Numbers released by the U.S. Census Bureau show that Connecticut’s population has declined for the third year in a row. According to its Annual Estimates of the Resident Population for the United States and Puerto Rico, Connecticut has had a net loss of 19,581 residents since the state peaked in 2013.
This includes a population decrease of 8,278 last year.
Massachusetts, New Hampshire, New Jersey and Rhode Island all saw increases in population, while New York also declined.
Connecticut’s population decline has been blamed on a number of factors including high taxes and cost-of-living driving residents to other states, cold winters and one of the lowest birthrates in the nation coupled with an aging population.
But the declining population is having an effect on the state’s finances as tax revenue continues to fall short of estimates leaving the state in growing deficits. A 2015 study based on IRS data by the Yankee Institute found the state lost $3.8 billion in taxable income between 2011 and 2013.

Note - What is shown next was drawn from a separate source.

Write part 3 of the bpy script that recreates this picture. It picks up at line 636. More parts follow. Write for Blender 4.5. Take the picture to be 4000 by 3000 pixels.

Many of those leaving the state are higher income individuals, while those moving into the state are lower income resulting in lower income levels and less taxable income.
A report issued by the Connecticut Economic Competitiveness Commission confirmed the changing economic demographics. Between 2012 and 2013 people moving into the state averaged a household income of $91,000 as opposed to those who moved out of the state who averaged $112,000.
It also showed that lower-wage jobs in the healthcare and service industries had grown while higher-income jobs in manufacturing had declined.
The two largest cohorts of people leaving the state consisted of adults under the age of 25 and adults over 65 years old.
The state has also lost several several high profile, high earning individuals such as hedge fund manager Paul Tudor Jones who moved from Greenwich to Florida.
Connecticut’s population has been aided by international immigration. The Hartford Courant reported that “for every three Connecticut residents lost to other states, two were gained from other countries” from July 2014 to July 2015.
The data from the McKinsey report showed a gain of 6,000 residents from foreign countries in 2014 in addition to the 19,000 that had migrated into the state from other states. But those gains were not enough to make up for the loss of 27,000 residents that year.